Identify each line containing the word "picture" and copy it.

--- Records supplied ---
>>

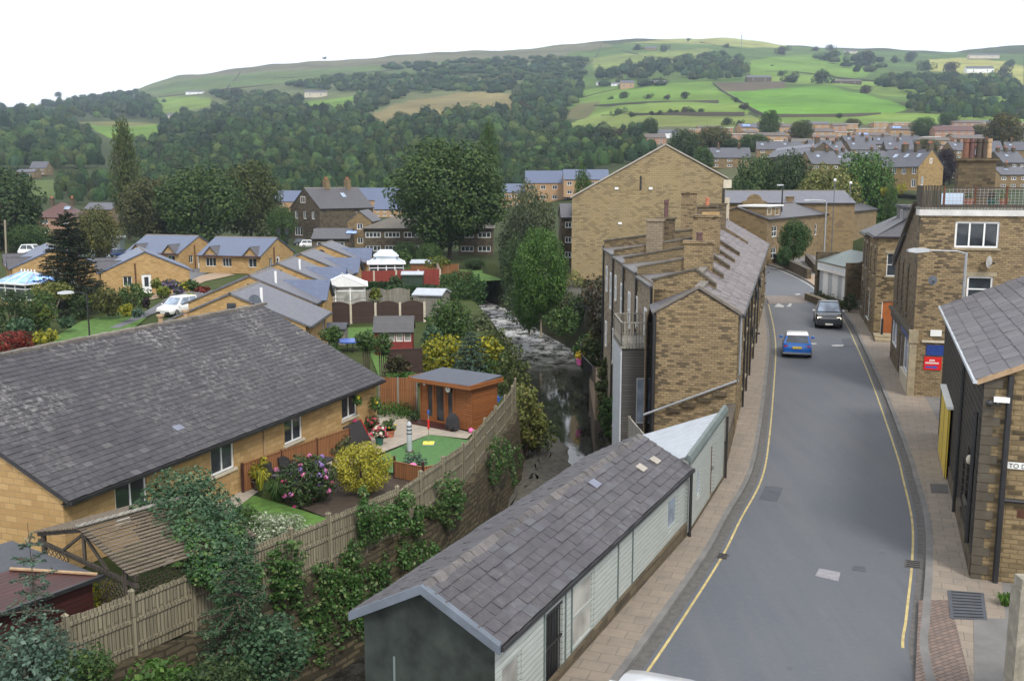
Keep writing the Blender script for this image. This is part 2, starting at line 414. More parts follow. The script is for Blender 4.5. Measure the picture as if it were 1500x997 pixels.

<<
>>

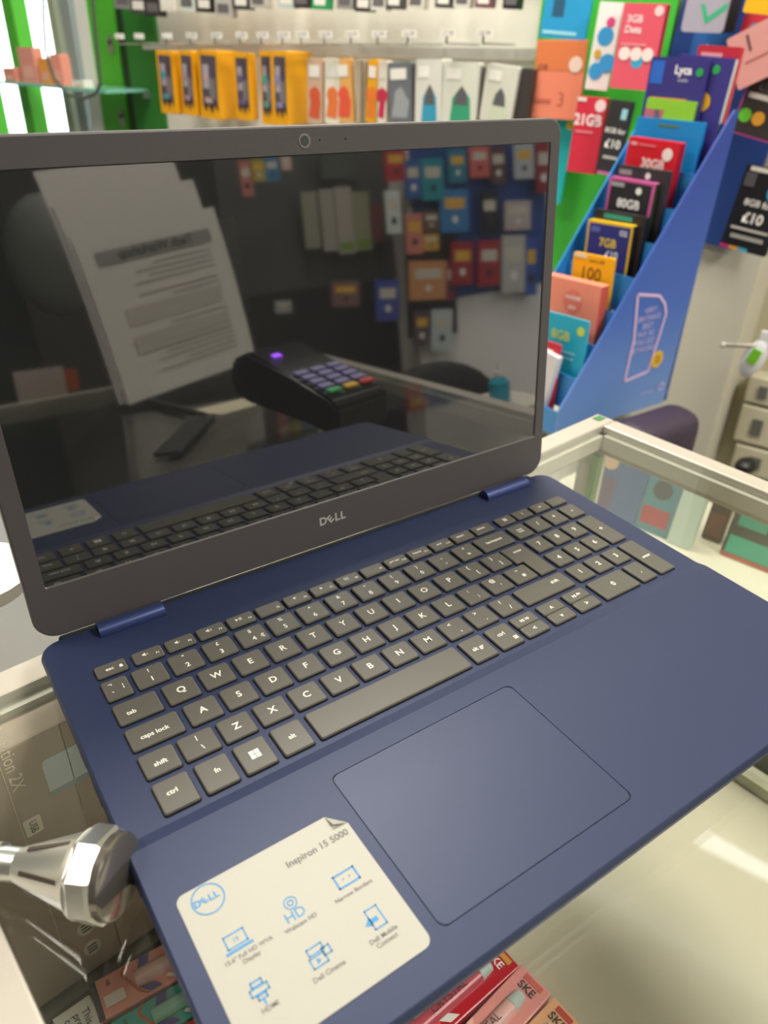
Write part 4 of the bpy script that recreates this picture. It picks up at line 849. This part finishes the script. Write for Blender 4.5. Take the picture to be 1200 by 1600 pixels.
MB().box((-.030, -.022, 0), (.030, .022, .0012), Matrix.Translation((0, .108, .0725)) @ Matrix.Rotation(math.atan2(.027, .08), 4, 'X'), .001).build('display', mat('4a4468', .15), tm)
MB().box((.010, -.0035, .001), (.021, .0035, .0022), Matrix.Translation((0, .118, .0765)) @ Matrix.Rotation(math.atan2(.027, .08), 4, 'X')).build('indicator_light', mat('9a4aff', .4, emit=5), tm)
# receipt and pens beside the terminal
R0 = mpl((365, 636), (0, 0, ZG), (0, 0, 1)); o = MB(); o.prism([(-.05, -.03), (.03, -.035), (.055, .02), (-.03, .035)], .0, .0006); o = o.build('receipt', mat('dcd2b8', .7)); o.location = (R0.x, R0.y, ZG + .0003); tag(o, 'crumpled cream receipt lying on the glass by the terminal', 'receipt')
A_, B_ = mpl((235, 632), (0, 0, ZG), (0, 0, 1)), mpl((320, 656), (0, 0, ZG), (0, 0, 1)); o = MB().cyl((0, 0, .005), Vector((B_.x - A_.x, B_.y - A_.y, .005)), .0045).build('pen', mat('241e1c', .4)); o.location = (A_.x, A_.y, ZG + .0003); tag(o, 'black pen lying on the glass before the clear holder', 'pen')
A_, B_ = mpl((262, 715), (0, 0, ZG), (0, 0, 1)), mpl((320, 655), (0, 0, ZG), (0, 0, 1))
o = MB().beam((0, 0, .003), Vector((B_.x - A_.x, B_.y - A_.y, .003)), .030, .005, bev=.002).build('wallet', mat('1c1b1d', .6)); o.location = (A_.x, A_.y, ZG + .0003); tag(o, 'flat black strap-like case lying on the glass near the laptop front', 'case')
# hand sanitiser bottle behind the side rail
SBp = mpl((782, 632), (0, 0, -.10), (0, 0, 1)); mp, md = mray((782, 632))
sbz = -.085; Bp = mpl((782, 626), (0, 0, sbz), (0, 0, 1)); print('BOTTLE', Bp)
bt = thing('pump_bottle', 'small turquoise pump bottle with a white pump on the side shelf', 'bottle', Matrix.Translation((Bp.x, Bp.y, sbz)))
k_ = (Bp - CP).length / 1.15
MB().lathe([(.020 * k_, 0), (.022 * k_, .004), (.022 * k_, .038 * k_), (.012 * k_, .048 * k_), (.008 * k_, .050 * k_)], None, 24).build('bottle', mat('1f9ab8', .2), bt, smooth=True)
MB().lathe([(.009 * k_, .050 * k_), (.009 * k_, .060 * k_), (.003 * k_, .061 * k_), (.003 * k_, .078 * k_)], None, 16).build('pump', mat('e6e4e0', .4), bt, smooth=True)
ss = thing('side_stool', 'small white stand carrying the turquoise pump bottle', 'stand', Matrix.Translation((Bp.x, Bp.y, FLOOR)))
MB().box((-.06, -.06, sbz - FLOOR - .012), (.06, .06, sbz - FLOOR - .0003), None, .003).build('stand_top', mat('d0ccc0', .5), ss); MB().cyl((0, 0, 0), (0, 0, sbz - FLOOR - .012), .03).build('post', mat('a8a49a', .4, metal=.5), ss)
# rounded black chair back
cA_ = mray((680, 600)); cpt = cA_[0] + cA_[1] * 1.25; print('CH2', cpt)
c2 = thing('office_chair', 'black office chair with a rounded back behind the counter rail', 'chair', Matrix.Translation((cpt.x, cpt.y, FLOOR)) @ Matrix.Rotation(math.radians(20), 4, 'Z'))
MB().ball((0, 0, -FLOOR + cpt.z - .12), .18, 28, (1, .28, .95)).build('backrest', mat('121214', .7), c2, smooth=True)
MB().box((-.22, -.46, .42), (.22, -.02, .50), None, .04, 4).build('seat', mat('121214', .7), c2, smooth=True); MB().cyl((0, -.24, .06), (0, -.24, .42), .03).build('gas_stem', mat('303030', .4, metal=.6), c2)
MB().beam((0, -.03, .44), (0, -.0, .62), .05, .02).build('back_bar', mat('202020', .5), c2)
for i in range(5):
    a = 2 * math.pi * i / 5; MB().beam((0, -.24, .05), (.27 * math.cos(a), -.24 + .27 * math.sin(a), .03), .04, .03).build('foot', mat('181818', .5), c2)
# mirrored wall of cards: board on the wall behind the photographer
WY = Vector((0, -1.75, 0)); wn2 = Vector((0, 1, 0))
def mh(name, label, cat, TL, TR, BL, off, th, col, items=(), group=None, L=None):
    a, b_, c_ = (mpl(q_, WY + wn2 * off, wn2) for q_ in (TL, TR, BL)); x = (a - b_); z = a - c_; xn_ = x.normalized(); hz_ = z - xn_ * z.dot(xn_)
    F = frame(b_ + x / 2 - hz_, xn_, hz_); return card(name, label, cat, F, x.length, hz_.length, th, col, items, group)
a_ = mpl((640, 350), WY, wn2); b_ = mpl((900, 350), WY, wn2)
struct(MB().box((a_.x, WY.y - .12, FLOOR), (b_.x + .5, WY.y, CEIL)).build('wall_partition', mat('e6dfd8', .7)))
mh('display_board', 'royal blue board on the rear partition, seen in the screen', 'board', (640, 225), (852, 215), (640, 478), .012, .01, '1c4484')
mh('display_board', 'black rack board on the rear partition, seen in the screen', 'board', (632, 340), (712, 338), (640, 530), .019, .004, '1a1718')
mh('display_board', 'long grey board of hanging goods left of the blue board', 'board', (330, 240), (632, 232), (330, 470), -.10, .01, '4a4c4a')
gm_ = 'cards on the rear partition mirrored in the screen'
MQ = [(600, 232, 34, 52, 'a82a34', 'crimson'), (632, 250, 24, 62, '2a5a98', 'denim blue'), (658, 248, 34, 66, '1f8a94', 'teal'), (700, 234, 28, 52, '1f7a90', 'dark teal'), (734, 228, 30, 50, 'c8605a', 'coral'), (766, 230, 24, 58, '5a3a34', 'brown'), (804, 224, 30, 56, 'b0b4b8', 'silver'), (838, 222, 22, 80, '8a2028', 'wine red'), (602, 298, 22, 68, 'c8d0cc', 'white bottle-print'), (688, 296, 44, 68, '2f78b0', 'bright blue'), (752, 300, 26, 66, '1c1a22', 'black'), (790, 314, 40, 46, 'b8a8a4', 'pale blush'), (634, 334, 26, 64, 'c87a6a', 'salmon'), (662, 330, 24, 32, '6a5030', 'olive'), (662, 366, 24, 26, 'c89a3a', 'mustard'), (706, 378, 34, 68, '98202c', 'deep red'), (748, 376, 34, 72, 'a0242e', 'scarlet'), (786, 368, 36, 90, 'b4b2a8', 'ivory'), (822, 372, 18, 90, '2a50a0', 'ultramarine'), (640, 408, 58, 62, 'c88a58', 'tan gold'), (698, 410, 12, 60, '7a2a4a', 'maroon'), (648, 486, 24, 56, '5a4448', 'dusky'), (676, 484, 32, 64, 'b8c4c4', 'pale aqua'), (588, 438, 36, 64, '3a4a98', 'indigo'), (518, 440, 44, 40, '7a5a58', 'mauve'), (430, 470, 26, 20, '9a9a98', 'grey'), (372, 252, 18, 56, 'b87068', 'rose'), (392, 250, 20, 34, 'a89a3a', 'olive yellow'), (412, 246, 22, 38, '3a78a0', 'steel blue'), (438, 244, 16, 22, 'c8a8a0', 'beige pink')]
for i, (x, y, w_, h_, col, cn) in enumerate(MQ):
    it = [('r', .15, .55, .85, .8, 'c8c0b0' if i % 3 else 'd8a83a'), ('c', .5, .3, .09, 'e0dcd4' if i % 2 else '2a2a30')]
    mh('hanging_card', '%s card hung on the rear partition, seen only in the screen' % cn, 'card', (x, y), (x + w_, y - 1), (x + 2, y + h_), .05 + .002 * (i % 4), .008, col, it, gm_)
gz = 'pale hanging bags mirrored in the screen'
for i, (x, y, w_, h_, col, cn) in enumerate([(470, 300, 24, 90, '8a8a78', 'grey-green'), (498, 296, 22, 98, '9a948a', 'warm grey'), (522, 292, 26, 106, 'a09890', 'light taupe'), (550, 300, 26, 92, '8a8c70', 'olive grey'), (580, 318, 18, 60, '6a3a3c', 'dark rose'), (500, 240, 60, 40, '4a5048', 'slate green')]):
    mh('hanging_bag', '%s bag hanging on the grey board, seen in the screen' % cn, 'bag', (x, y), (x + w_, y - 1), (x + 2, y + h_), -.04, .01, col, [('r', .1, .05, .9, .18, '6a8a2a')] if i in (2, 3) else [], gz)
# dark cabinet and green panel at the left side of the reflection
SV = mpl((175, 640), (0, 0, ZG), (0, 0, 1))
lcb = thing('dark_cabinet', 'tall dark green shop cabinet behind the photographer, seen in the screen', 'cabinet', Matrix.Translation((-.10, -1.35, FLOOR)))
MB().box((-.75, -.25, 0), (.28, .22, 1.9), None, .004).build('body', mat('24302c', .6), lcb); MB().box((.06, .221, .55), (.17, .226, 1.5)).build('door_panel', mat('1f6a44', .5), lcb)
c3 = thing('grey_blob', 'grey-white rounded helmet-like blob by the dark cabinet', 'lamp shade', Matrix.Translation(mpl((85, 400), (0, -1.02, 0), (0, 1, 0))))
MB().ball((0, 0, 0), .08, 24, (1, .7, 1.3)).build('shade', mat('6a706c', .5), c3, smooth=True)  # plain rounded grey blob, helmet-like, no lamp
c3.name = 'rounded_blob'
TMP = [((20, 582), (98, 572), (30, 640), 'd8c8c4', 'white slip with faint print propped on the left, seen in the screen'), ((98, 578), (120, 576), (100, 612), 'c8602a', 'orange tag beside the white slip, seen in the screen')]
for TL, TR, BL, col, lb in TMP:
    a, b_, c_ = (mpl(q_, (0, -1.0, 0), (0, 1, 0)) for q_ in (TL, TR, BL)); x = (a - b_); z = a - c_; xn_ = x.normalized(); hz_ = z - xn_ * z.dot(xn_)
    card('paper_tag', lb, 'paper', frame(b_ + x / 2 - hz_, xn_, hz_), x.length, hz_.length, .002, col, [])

<<
>>

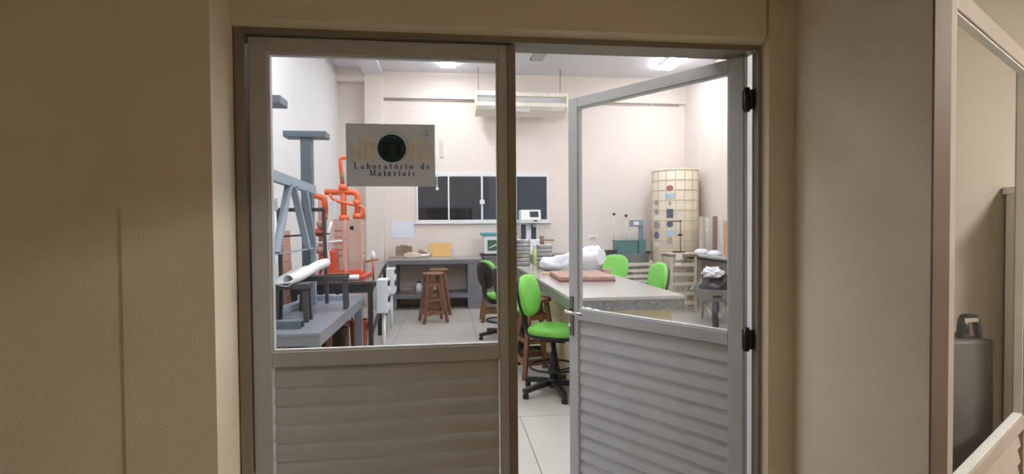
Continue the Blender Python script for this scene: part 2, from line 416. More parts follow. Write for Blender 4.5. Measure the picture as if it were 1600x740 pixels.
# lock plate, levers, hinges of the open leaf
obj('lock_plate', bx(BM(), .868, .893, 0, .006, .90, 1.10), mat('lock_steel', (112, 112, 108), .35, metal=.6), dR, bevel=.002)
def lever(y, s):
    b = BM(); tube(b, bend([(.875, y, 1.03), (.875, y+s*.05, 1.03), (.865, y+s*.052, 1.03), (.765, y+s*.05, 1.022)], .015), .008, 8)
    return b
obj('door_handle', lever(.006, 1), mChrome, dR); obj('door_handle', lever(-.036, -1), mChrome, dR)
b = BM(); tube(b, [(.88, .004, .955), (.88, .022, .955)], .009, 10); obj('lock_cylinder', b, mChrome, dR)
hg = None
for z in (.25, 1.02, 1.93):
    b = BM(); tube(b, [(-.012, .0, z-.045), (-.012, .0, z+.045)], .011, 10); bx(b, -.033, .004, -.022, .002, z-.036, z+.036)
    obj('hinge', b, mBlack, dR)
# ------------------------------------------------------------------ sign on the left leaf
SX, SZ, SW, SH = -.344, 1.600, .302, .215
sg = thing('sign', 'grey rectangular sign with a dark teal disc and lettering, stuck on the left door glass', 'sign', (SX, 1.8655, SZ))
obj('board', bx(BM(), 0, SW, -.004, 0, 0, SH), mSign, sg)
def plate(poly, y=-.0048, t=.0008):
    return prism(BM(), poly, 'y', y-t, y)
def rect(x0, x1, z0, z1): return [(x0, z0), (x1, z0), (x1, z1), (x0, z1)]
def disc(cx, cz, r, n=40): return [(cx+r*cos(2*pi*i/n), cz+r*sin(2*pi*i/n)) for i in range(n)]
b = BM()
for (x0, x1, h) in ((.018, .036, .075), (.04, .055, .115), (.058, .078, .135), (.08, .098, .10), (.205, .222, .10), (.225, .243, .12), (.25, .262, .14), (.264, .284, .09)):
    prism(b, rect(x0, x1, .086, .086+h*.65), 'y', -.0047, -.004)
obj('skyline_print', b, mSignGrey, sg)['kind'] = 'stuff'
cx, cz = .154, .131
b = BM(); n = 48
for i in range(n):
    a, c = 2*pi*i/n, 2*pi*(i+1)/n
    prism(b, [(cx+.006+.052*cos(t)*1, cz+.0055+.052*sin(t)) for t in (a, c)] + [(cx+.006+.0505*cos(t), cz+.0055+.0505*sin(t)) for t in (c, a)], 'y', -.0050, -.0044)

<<

--- Expected answer ---
Keep writing the Blender script for this image. This is part 2, starting at line 414. More parts follow. The script is for Blender 4.5. Measure the picture as if it were 1500x997 pixels.
Write part 4 of the bpy script that recreates this picture. It picks up at line 849. This part finishes the script. Write for Blender 4.5. Take the picture to be 1200 by 1600 pixels.
Continue the Blender Python script for this scene: part 2, from line 416. More parts follow. Write for Blender 4.5. Measure the picture as if it were 1600x740 pixels.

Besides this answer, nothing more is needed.